George Stallings, known to baseball fans as the "Miracle Man," managed one of the most renowned teams in the game's history, the 1914 "Miracle" Boston Braves. Trailing the first-place New York Giants by eleven and a half games on July 15, the Braves mounted an unprecedented rally, winning sixty-one of their final eighty-one games to capture the National League pennant by ten and a half games.

George Tweedy Stallings was born in Richmond County, near Augusta, on November 17, 1867. He began his baseball career as a student at Richmond Academy. Primarily a catcher, Stallings later played on various minor league teams before appearing briefly in the major leagues, with the Brooklyn Bridegrooms, in 1890. Demoted to the minors, he enjoyed success as a manager. In 1897 Stallings returned to the majors, serving as manager of the National League's Philadelphia Phillies for parts of two seasons. Over the next decade he managed several minor league and major league teams, including the American League's Detroit Tigers and New York Highlanders (later the New York Yankees).

In 1913 Stallings assumed the helm of the team that would bring him fame, the Boston Braves. Fifth-place finishers in 1913, the Braves appeared to be headed for another lackluster season in 1914, occupying last place in mid-July. Under Stallings's guidance the Braves reversed their momentum, racing to first place in fewer than forty days. Climaxing their remarkable comeback, the Braves swept the Philadelphia Athletics, considered invincible, in the World Series. Stallings continued managing the Boston team until his retirement at the end of the 1920 season, but he never again enjoyed the success of 1914. He finished his career with 879 victories in 1,813 major league games. He later came out of retirement as an owner and manager in the minors.

Stallings was notorious for his temper and superstitions. He ranted at players if they left trash behind in dugouts. Yellow signs and yellow clothing annoyed him; yellow ballpark advertisements had to be painted over before he would let his team play. He refused to talk to rookies until they had played one week, insisting that his silence tested their courage. If he was in a particular physical position, no matter how uncomfortable, when the Braves began a rally, he remained in that position until the rally ended. When asked after the 1914 World Series why the Braves won, he replied that it was because of a "lucky penny." He also attributed the team's success to a "lucky dime" that had been blessed by a priest in Cuba.

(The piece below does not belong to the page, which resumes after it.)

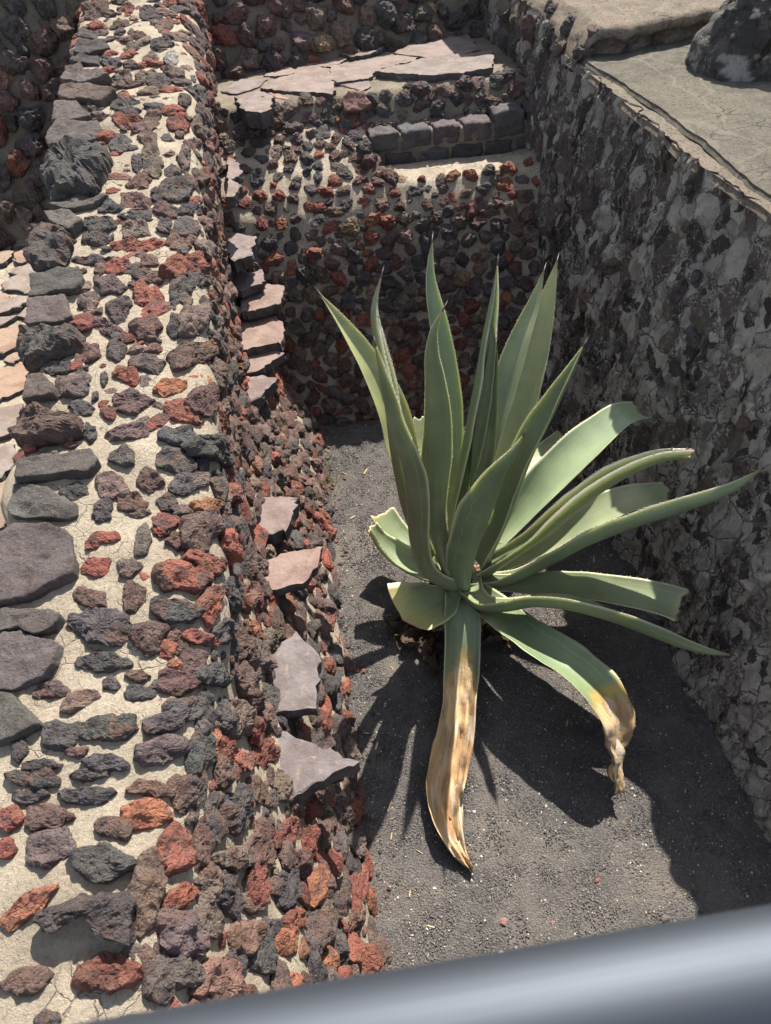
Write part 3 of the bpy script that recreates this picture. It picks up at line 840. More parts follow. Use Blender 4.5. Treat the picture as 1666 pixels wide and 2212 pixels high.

For more than thirty years Stallings lived on a plantation in Haddock, in Jones County. He took his teams there for part of spring training each year. He died in Haddock on May 13, 1929, and was buried in Macon. At the time of his death, he was owner of the Montreal Royals of the International League. Stallings was inducted into the Georgia Sports Hall of Fame in 1979. He married more than once and had three sons, White, Vernon, and George Jr.